Podría llamar a mi padre y pedirle explicaciones a él, pero prefiero contarle después del arreglo. Lo llamo por teléfono y le cuento que cambié un cuerito, que arreglé una ventana que no cerraba o que instalé el aplique (no dejo de nombrar la infimnidad de herramientas que utilicé, aunque silencio los inconvenientes que se hayan presentado, haciendo como si nunca huberan existido). En el momento me felicita y yo noto su alegría. Pero más la noto cuando voy a visitarlo el fin de semana y me abraza, contento, casi al borde de las lágrimas, diciendo “hija ´e tigre”.

En cambio, otras semanas, como esta, llego del trabajo y me interno en el estudio a hacer nada, esucho música pedorra y alquilo películas malas, pido delivery y me ofusco si se quema una lamparita. Me enojo porque el señor que vive conmigo reclama alimento y me voy a dormir tipo once de la noche, sintiendo que, salvo las pocas horas que estuve en el trabajo, el día fue un derroche de nada. Lloro un poco y prometo que mañana haré tal o cual cosa. Después mañana no hago nada de lo que prometí, hasta que pasados unos días, o una semana, vuelve la ama de casa, vuelve el señor del hogar.

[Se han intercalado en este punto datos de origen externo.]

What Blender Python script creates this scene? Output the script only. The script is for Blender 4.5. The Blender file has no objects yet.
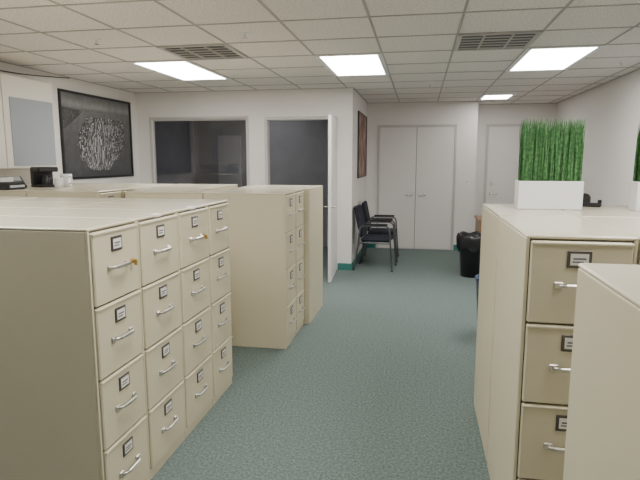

martes, 14 de octubre de 2008

Genética materna

Recuerdo que cuando era una nena me molestaba muchísimo que mi madre se enojara conmigo y en vez de decirme el motivo del enojo se quedara con cara de ojete esperando que yo sola me de cuenta lo que le pasaba, revirtiera la situación y todo volviera a la normalidad. Algunas veces me daba cuenta en el momento que había dejado la habitación desordenada y que de ahí venía el enojo. La ordenaba y todos contentos. Millones de veces le reproché esta actitud, le dije que yo no era ninguna bruja y que no podía darme cuenta qué era lo que le pasaba.
Ahora, un montón de años más tarde, me encuentro frente al señor que vive conmigo diciéndole que no, que no me pasa nada, cuando en realidad estoy esperando que el solito se de cuenta por qué estoy enojada, revierta la situación y todo vuelva a la normalidad. El me reprocha esta actitud, me dice que no es ningún brujo y que no puede darse cuenta qué es lo que me pasa. Aun utilizando las mismas expresiones que usaba yo con mi madre, no reparo en lo similares que somos –mi madre y yo- hasta que, sacado, me dice que soy igual a mi madre.
Recién ahí, muerta de vergüenza, trato de comunicarle qué carajo era lo que me molestaba. La mayoría de las veces pasa tantísimo tiempo entre que me enojo y termino por decirlo que ya ni me acuerdo cuál era el motivo del enojo.

No me olvidaré

En la vida pasan cosas hermosas y divertidas, otras no tanto y otras que para nada. Sin embargo, el día de mañana prefiero recordar todas esas cosas que me han pasado, las hermosas, divertidas, no tanto y para nada. Así podré contarme mi historia y me reiré de las diversiones y lloraré con las desgracias. Y reordaré cada uno de esos momentos tratando de nunca olvidarlos.

Pero la memoria me está jugando una mala pasada, y yo ni siquiera me acuerdo qué pasó anoche, ni por qué, o con quién. Es por eso que empiezo esto. Porque no quiero olvidar. No quiero que mis recuerdos queden, paradójicamente, olvidados en el fondo de mi cabeza, ahogados, dando manotazos atolondrados, para salir a la superficie de mi realidad.

No me olvidaré del día que me recibí ni del día que murió mi hermana. No me olvidaré de mi primera vez, pero tampoco de la última. No me olvidaré palabras, ni aromas, ni caras o cuerpos, desnudos o vestidos. No me olvidaré el día que conocí al señor que ahra vive conmigo y tampoco me olvidaré si un día me abandona (aunque desearía que ese recuerdo ni siquiera existiese). No me olvidaré de la gente que me quiso o que me sobre-quiso, de aquellos que me odiaron o putearon, pegaron o amaron.

Porque no quiero olvidar. Tiene que estar planteado así, en negativo, porque se siente imperativo y dan ganas de cumplir la propia orden. O porque soy bastante pesimista y sé que si no me presiono con esa obligación, de seguro que pasado mañana me quedo sin recuerdos. Por eso estoy acá, tratando de no ovlidar, o tratando de recordar, quién fui y quién soy.

Adivinando, tal vez, quién seré. Bienvenidos.